Board Member Pearl Quinones called the cuts a “state of emergency” and repeatedly asked how a district with a budget of more than $350 million can’t come up with a few million to keep a program of vital importance.

“That’s a drop in the bucket to continue to educate our kids. That’s nothing to continue ROP,” she said.

“I find it like it’s such a state of emergency,” she said. “I’ve talked to the staff, I’ve talked to the teachers. They’re scared. We’re dismantling a program that is getting awards that all the kids are so excited, I mean it’s thriving. And we’re destroying it right now prematurely,” she said.

The vote does not dismantle ROP, Ricasa said.

The San Diego County Office of Education has not committed to giving money from the state to the district and state funding that used to be set aside for ROP can now be used in other ways, Ricasa said.

“He (the governor) has not, nor has the legislator, put in any safeguards to say that we’re going to make sure you can do those (ROP, adult education) in your community.

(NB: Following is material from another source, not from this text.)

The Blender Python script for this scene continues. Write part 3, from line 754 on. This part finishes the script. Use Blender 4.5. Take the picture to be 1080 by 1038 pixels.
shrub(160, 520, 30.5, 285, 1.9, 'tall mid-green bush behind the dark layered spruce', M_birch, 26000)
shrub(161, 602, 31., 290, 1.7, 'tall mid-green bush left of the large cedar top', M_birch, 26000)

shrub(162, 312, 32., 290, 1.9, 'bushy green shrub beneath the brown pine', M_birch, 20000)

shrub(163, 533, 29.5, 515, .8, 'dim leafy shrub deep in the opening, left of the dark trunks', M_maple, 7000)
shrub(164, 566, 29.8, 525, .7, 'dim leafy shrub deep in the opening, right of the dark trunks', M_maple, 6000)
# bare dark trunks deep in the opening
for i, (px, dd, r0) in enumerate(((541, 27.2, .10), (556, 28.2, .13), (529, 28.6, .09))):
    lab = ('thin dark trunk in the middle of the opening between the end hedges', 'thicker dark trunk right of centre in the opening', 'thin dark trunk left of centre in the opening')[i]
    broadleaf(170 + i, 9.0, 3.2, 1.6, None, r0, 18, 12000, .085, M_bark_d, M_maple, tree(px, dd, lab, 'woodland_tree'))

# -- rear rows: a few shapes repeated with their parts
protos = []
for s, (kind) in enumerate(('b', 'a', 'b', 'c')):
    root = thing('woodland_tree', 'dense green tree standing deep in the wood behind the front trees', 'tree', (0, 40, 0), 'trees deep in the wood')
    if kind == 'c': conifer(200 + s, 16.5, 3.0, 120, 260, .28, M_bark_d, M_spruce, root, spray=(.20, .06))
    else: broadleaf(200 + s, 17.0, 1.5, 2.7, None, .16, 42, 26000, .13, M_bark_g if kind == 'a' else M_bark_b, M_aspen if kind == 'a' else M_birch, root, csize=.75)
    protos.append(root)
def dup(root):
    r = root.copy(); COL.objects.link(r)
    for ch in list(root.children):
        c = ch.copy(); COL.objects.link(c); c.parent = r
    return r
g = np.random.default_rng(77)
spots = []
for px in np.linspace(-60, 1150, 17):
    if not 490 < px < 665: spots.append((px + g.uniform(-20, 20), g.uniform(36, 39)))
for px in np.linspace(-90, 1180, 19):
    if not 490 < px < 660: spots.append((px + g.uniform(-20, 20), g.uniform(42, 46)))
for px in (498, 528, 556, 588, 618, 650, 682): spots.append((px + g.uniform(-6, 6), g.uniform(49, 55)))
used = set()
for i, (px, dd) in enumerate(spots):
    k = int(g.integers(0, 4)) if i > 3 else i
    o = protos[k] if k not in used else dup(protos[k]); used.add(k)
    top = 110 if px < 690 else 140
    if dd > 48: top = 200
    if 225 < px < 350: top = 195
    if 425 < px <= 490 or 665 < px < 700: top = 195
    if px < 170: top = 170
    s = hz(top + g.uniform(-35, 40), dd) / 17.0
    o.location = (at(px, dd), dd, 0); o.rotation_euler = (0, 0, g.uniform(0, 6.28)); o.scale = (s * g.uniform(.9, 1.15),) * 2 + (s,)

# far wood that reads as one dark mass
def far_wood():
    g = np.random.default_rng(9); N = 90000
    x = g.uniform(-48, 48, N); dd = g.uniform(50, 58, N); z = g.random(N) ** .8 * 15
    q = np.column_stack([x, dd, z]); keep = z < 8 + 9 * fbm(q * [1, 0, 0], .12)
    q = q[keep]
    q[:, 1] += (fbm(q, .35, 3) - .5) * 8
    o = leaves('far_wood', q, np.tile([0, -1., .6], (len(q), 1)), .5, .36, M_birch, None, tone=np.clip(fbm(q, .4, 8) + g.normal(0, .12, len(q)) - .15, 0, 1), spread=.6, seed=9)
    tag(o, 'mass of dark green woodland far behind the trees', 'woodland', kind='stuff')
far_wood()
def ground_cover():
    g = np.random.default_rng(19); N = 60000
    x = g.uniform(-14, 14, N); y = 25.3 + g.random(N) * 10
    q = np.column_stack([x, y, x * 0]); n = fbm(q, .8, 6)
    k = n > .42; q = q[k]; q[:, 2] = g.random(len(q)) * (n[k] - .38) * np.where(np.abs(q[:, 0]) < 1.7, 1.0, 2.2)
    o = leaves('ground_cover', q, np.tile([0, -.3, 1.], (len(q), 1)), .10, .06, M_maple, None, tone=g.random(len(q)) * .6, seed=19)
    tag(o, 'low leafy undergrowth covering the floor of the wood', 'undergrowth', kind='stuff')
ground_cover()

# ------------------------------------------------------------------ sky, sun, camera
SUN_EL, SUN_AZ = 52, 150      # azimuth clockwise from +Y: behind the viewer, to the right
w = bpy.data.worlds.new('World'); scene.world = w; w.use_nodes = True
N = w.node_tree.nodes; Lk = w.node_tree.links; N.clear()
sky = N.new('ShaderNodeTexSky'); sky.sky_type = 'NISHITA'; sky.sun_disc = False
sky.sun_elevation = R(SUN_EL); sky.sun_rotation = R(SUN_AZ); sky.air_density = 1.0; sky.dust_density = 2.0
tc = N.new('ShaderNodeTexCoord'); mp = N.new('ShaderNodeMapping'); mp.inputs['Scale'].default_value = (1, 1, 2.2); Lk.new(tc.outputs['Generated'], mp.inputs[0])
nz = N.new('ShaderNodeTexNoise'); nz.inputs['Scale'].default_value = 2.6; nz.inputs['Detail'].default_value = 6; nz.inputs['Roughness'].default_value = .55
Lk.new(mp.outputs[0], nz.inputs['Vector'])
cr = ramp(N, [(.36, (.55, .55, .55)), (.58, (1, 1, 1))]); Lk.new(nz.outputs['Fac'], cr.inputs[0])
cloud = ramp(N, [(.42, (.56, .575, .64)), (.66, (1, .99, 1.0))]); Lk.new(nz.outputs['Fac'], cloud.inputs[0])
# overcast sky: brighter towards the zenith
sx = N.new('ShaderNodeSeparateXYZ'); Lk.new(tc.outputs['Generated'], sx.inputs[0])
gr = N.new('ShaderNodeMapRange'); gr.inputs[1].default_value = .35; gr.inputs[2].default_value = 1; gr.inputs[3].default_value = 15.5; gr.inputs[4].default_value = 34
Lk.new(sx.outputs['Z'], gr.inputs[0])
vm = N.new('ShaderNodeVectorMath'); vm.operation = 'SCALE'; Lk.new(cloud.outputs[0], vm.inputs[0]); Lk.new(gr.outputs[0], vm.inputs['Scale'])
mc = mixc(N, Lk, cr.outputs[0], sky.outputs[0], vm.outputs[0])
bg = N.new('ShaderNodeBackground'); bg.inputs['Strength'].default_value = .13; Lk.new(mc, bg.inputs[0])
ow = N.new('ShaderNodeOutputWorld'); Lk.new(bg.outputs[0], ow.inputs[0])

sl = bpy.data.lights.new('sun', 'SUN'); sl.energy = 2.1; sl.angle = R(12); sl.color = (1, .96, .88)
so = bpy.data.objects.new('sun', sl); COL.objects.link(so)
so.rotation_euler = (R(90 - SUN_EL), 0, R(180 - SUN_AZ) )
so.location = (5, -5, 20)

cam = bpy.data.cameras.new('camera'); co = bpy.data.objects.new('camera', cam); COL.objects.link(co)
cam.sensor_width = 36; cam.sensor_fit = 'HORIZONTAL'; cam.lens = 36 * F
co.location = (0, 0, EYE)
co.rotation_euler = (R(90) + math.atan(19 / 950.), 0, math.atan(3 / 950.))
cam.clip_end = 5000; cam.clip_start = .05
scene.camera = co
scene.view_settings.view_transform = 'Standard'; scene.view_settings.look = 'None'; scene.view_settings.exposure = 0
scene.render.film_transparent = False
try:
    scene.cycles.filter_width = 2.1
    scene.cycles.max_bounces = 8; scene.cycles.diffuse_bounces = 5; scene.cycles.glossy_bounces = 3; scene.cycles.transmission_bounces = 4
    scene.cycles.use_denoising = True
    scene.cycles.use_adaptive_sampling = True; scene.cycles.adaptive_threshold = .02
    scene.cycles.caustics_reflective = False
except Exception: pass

That’s what were up against and that’s the challenge,” she said

Changes to how money gets to the district will continue to present challenges in the future, Ricasa said.

“So that puts us in a very bad bind. That doesn’t give us any solid number for us to work with right now,” she said. “This is the challenge we’re going to have to deal with: local control funding issues.”

Based on a motion made by Board Member John McCann, any money sent to the district by the San Diego Office of Education will go to funding ROP programs.

The teachers may leave and go to other school districts before money arrives in May, Quinones said. Other school districts in tight financial situations have found the money to continue their ROP programs and Sweetwater should do the same.

“Right now we’re laying off all these teachers, 60 I’ve counted,” she said. “We’re laying them off right now. Do you know that Grossmont, and I know this because I’ve spoken to them, they’re already recruiting our teachers over there.”

This is why people need to come to board meetings, said Board Member Bertha Lopez.

“About a year ago the decision was made to purchase iPads versus getting those CTE classes for our students and this is not justified,” she said. “You need to come, not just today because it affects you adult education and also CTE. You need to be present at board meetings to find out what’s going on in this community.”